* _GIVEN TASK_: Where does the string "script" appear in the records? Copy every line that contains it.

* _AVAILABLE RECORDS_:
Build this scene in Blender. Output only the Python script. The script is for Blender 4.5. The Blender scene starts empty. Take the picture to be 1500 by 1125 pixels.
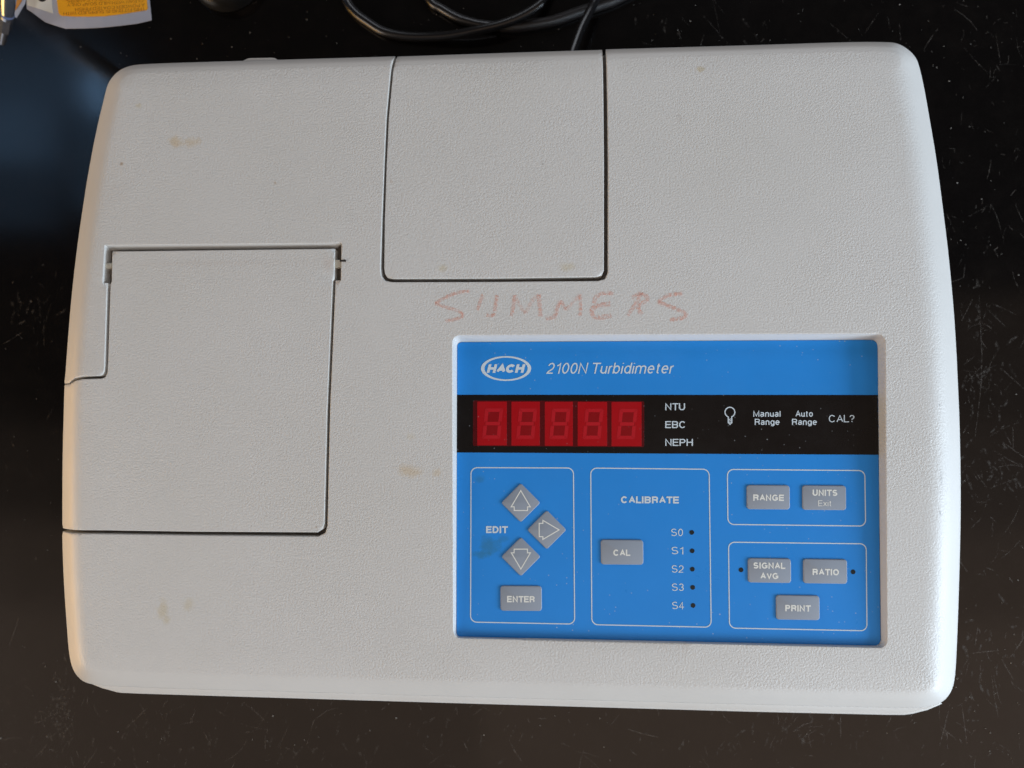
import bpy, bmesh, math, random
import numpy as np
from mathutils import Vector, Matrix
from mathutils.geometry import delaunay_2d_cdt

random.seed(7)
scene = bpy.context.scene
COL = scene.collection

# ------------------------------------------------------------------ camera
H = 0.150                    # height of the instrument's flat top above the bench
FPX = 1083.0                 # focal length in photograph pixels (26 mm on 36 mm)
CAMZ = H + 0.337
cam_data = bpy.data.cameras.new("camera")
cam = bpy.data.objects.new("camera", cam_data)
COL.objects.link(cam)
cam_data.sensor_width = 36.0
cam_data.lens = FPX * 36.0 / 1500.0
cam_data.clip_start = 0.01
cam_data.clip_end = 50.0
cam.location = (0, 0, CAMZ)
look = Vector((-73.0 / FPX, 72.5 / FPX, -1.0)).normalized()
_z = -look
_x = Vector((0, 1, 0)).cross(_z).normalized()
CQ = Matrix((_x, _z.cross(_x), _z)).transposed().to_quaternion()
cam.rotation_euler = CQ.to_euler()
cam_data.dof.use_dof = True
cam_data.dof.focus_distance = 0.345
cam_data.dof.aperture_fstop = 11.0
scene.camera = cam

scene.view_settings.view_transform = 'Standard'
scene.view_settings.look = 'None'
scene.view_settings.exposure = 0.22
scene.view_settings.gamma = 1.0

CP = Vector((0, 0, CAMZ))
def ray(px, py):
    return CQ @ Vector(((px - 750.0) / FPX, -(py - 562.5) / FPX, -1.0))
def at(px, py, z):
    d = ray(px, py)
    return CP + d * ((z - CAMZ) / d.z)
def refl(px, py, h):
    """point at height h that a mirror-flat bench shows at this place of the picture"""
    d = ray(px, py)
    p = CP + d * (-CAMZ / d.z)
    d = Vector((d.x, d.y, -d.z))
    return p + d * (h / d.z)

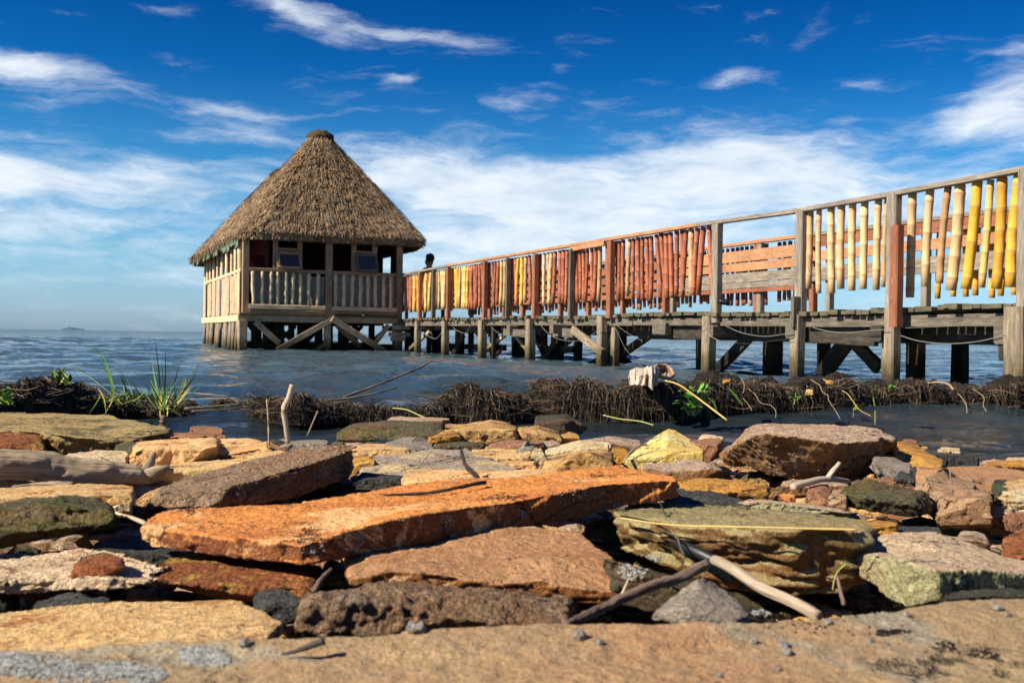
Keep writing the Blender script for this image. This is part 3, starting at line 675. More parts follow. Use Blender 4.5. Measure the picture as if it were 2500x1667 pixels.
R('cream ragged topped slab behind the long tan tilted slab',
  [(1250, 1028, 1042), (1300, 1024, 1040), (1370, 1022, 1036), (1403, 1022, 1034)], [(1403, 1014), (1360, 1010), (1300, 1011), (1262, 1018)], 2.35, 2.55, 'cream', round_=0, chip=1.6, name='rock_slab', cat='rock slab')
R('small ochre stone left of the pale yellow pointed rock',
  [(1402, 1036, 1054), (1425, 1034, 1056), (1442, 1038, 1052)], [(1440, 1026), (1415, 1022), (1404, 1028)], 2.25, 2.35, 'ochre', round_=1, cat='stone', name='stone')
R('bright pale yellow pointed rock left of the big brown boulder',
  [(1432, 1058, 1070), (1490, 1050, 1066), (1545, 1044, 1062), (1616, 1038, 1048)], [(1612, 1030, 2.3), (1585, 1008, 2.38), (1552, 988, 2.42), (1534, 984, 2.42), (1500, 1004, 2.38), (1455, 1038, 2.28)], 2.12, 2.4, 'yellow', round_=0, amp=.3, chip=.4, cuts=0, mid=(1530, 1028, 2.2))
R('dark rounded rock below the pale yellow pointed rock',
  [(1470, 1080, 1104), (1530, 1082, 1112), (1600, 1076, 1108), (1662, 1070, 1096)], [(1655, 1056), (1600, 1050), (1540, 1062), (1480, 1064)], 1.85, 2.05, 'bigbrown', round_=5, amp=.9)
R('small pink and white stone behind the pale yellow pointed rock',
  [(1600, 1004, 1014), (1630, 1004, 1016), (1662, 1000, 1010)], [(1655, 996), (1644, 990), (1615, 996)], 2.7, 2.8, 'pink', cat='stone', name='stone', chip=1.5)
R('red brown stone between the pale yellow rock and the big brown boulder',
  [(1590, 1026, 1046), (1620, 1022, 1052), (1660, 1018, 1048)], [(1655, 1006), (1610, 1006), (1580, 1010)], 2.45, 2.6, 'redbrown', round_=2, cat='stone', name='stone')

# --- right side
R('big brown boulder with pale flat top and mossy belly, right of centre',
  [(1632, 1022, 1050, 2.2), (1650, 1018, 1074, 2.12), (1700, 1012, 1092, 2.06), (1760, 1006, 1106, 2.02), (1818, 1006, 1116, 2.0), (1900, 1006, 1104, 2.02), (1960, 1004, 1098, 2.06), (2016, 1004, 1088, 2.12), (2030, 1006, 1046, 2.2), (2056, 1016, 1032, 2.25)],
  [(2054, 1006, 2.35), (2030, 990, 2.5), (2005, 977, 2.6), (1960, 969, 2.66), (1900, 966, 2.68), (1820, 969, 2.66), (1750, 974, 2.6), (1700, 986, 2.5), (1650, 1006, 2.35)],
  2.1, 2.6, 'bigbrown', round_=2, amp=.8, chip=1.5, lump=.12, under=.12, name='boulder', cat='boulder', fine=2, drop=.9)
R('smooth yellow slab sloping behind the right end of the big brown boulder',
  [(2010, 1060, 1096), (2080, 1082, 1100), (2165, 1068, 1084)], [(2164, 1056, 2.4), (2110, 1024, 2.7), (2056, 1001, 2.9), (2015, 1004, 2.9)], 2.1, 2.7, 'ochre', round_=1, amp=.5, name='rock_slab', cat='rock slab')
R('grey lined stone under the right end of the big brown boulder',
  [(2000, 1070, 1094), (2050, 1078, 1098), (2096, 1082, 1096)], [(2090, 1062), (2050, 1046), (2010, 1042)], 1.98, 2.12, 'grey', round_=1, strata=1, cat='stone', name='stone')
R('dark low stone with cream crest in the water, far right',
  [(2108, 1040, 1052), (2170, 1044, 1062), (2248, 1052, 1064)], [(2240, 1044), (2180, 1032), (2120, 1030)], 2.9, 3.15, 'charcoal', round_=3, cat='stone', name='stone')
R('cream stone lying on the dark low stone, far right',
  [(2150, 1034, 1042), (2180, 1032, 1044), (2206, 1032, 1042)], [(2204, 1025), (2165, 1024)], 3.0, 3.12, 'cream', round_=1, cat='stone', name='stone')
R('tan stone at the water edge left of the dark low stone, right',
  [(2098, 1036, 1048), (2130, 1032, 1046)], [(2134, 1024), (2105, 1022)], 3.2, 3.35, 'tan', round_=1, cat='stone', name='stone')
R('small red stone at the water edge beyond the smooth yellow slab',
  [(2070, 1012, 1022), (2092, 1012, 1024), (2110, 1014, 1022)], [(2105, 1006), (2080, 1004)], 3.3, 3.4, 'redbrown', round_=3, cat='stone', name='stone')
R('wide flat orange tan slab at the right, behind the pointed brown rocks',
  [(2100, 1082, 1110), (2200, 1100, 1130), (2300, 1116, 1140), (2460, 1120, 1145)], [(2460, 1086, 2.3), (2352, 1083, 2.35), (2250, 1068, 2.55), (2150, 1059, 2.65), (2112, 1062, 2.6)], 1.78, 2.5, 'rustslab', round_=1, amp=.5, name='rock_slab', cat='rock slab')
R('ochre broken slab at the right picture edge by the water',
  [(2262, 1062, 1074), (2310, 1068, 1084), (2440, 1070, 1086)], [(2440, 1050), (2320, 1052), (2275, 1055)], 2.6, 2.8, 'ochre', round_=0, chip=1.6, strata=1, name='rock_slab', cat='rock slab')
R('yellow brown layered rock with dark cracks, in front of the big brown boulder',
  [(1550, 1118, 1145), (1620, 1122, 1148), (1680, 1128, 1150), (1740, 1118, 1150), (1763, 1116, 1144)], [(1752, 1100, 1.8), (1680, 1101, 1.85), (1600, 1098, 1.85), (1552, 1104, 1.8)], 1.62, 1.82, 'ochre', round_=1, strata=2, chip=1.5)
R('charcoal gritty flat stone right of the tip of the orange slab',
  [(1520, 1140, 1165), (1600, 1148, 1170), (1700, 1160, 1178), (1770, 1170, 1182)], [(1740, 1156, 1.5), (1680, 1138, 1.6), (1600, 1123, 1.7), (1550, 1120, 1.7)], 1.4, 1.6, 'charcoal', round_=2, amp=.7, name='rock_slab', cat='rock slab', fine=2)
R('small bright orange stone in the gap below the big brown boulder',
  [(1777, 1146, 1155), (1800, 1144, 1156), (1829, 1144, 1154)], [(1824, 1134), (1800, 1131), (1784, 1136)], 1.62, 1.72, 'orange', round_=3, cat='stone', name='stone')
R('streaked red brown stone right of the small bright orange stone',
  [(1849, 1140, 1160), (1875, 1136, 1162), (1905, 1132, 1160)], [(1912, 1112), (1885, 1108), (1860, 1112)], 1.6, 1.75, 'redbrown', round_=2, chip=1.3)
R('soft brown stone tucked against the green mossy rock, on its left',
  [(1900, 1144, 1164), (1925, 1140, 1168), (1945, 1140, 1168)], [(1945, 1118), (1915, 1122)], 1.55, 1.68, 'brownsoft', round_=3)
R('brown stone lying behind the green mossy rock',
  [(1980, 1108, 1126), (2050, 1110, 1130), (2110, 1118, 1136)], [(2090, 1102), (2040, 1096), (1985, 1094)], 1.8, 1.95, 'redbrown', round_=2)
R('green mossy dark rock with angular top, right',
  [(1930, 1138, 1168, 1.55), (1975, 1142, 1182, 1.47), (2040, 1148, 1192, 1.45), (2100, 1146, 1192, 1.46), (2132, 1150, 1178, 1.5), (2146, 1148, 1172, 1.55)],
  [(2134, 1130, 1.66), (2100, 1122, 1.7), (2050, 1113, 1.72), (2000, 1102, 1.72), (1960, 1099, 1.7), (1940, 1112, 1.63)], 1.5, 1.7, 'moss', round_=2, amp=1.2, chip=1.3, name='boulder', cat='boulder', fine=2)
R('pointed light brown rock standing right of the green mossy rock',
  [(2104, 1120, 1150), (2140, 1130, 1200), (2185, 1138, 1206), (2240, 1140, 1190)], [(2240, 1106, 1.86), (2205, 1096, 1.86), (2160, 1062, 1.84), (2130, 1058, 1.82), (2108, 1076, 1.8)], 1.66, 1.84, 'brownsoft', round_=3, amp=1.2, name='boulder', cat='boulder')
R('blocky brown rock in front of the pointed light brown rock, right',
  [(2152, 1152, 1210), (2180, 1150, 1222), (2240, 1148, 1216), (2275, 1150, 1200)], [(2278, 1130), (2235, 1112), (2195, 1120), (2165, 1136)], 1.45, 1.62, 'brownsoft', round_=3, amp=1.2)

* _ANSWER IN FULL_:
Build this scene in Blender. Output only the Python script. The script is for Blender 4.5. The Blender scene starts empty. Take the picture to be 1500 by 1125 pixels.
Keep writing the Blender script for this image. This is part 3, starting at line 675. More parts follow. Use Blender 4.5. Measure the picture as if it were 2500x1667 pixels.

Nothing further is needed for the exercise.